Public servant earning $600k feared he couldn’t afford to live in London

A NSW public servant earning $600,000 a year has said he would struggle to afford to live in London unless taxpayers helped pay his rent.

NSW Agent General to the UK Stephen Cartwright gave evidence to an inquiry on Tuesday morning where he defended invoking Dominic Perrottet and other top politicians in salary negotiations with his bosses in the public service.

The inquiry also heard ex-trade minister Stuart Ayres was briefed on Cartwright’s wish to have rent money and school fees for his children added to his remuneration package and that Ayres raised no objections.

“It didn’t strike me as unusual because my view had always been that the salary packaging arrangements were set up wrongly in the first place,” Cartwright told the inquiry.

He said he began to look into the cost of living in London after he arrived and that he was “horrified” by what he discovered.

“I got over here and found out the outrageous rents that you have to pay here, the school fees, that are double anything that you would ever pay in Australia,” Cartwright said.

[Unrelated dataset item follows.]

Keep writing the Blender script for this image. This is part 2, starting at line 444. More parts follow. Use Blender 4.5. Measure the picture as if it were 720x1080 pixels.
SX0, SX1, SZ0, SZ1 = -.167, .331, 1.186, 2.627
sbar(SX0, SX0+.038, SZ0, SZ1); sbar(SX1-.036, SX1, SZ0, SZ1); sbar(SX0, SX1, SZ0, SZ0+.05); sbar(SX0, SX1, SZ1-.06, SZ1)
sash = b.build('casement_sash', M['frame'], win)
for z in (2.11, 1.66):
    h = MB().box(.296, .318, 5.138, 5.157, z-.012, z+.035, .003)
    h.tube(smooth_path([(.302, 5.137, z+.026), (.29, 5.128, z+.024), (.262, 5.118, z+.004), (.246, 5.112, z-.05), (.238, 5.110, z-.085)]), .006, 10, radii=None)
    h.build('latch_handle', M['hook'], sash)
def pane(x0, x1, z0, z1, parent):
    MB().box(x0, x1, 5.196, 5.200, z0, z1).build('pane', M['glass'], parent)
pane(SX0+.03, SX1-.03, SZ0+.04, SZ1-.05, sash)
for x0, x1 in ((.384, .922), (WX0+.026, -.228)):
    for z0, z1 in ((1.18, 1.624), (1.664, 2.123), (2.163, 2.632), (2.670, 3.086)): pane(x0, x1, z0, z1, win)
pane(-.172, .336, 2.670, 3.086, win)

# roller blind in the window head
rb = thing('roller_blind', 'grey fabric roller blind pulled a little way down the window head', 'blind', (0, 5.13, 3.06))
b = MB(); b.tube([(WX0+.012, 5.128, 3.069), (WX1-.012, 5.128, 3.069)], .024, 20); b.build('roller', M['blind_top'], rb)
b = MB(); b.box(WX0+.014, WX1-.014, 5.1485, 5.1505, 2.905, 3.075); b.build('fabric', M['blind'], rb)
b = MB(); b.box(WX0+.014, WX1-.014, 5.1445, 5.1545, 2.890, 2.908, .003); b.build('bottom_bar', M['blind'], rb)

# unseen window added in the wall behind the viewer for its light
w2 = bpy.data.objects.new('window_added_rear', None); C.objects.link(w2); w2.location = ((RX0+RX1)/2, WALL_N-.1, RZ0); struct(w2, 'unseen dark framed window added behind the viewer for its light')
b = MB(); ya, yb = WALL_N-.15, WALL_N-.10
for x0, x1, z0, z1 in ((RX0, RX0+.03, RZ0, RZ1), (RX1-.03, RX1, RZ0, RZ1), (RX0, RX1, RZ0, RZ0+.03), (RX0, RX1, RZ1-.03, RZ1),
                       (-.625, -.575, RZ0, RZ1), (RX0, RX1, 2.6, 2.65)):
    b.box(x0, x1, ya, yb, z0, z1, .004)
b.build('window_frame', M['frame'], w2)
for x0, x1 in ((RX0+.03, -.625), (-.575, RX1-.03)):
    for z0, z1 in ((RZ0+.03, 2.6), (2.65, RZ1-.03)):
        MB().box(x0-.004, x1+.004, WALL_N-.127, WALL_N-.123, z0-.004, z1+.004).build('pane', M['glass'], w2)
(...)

He said he sent a text to Ayres about the matter because he needed a “circuit breaker” in his negotiations over the package.

“I’m sitting here with time running out in terms of my temporary accommodation, my wife and children still in Sydney, me wondering whether I can actually afford to secure a family home and pay school fees [and it was] becoming pretty obvious we weren’t gonna be able to do that,” Cartwright said.

He said he didn’t realise it would be controversial to seek the minister’s help because he hadn’t worked in the public sector before.

“Should I have gone to the minister? You know, in hindsight, if I’d known it was going to cause such a storm, then probably I shouldn’t have,” he said.

He also denied he “name-dropped” Perrottet, who was treasurer when Cartwright began applying for the job and who is now premier.

Rather, Cartwright said, he was making a “suggestion” that someone above his public service boss’ paygrade could resolve the salary question.

“I think I was entitled to ask for it to be reviewed by somebody who could perhaps intervene to help me resolve the problem,” he said.

Perrottet’s chief of staff Bran Black will give evidence to the inquiry later in the afternoon.

The inquiry was launched earlier this year after questions emerged over the hiring of ex-deputy premier John Barilaro as the state’s trade envoy to the US.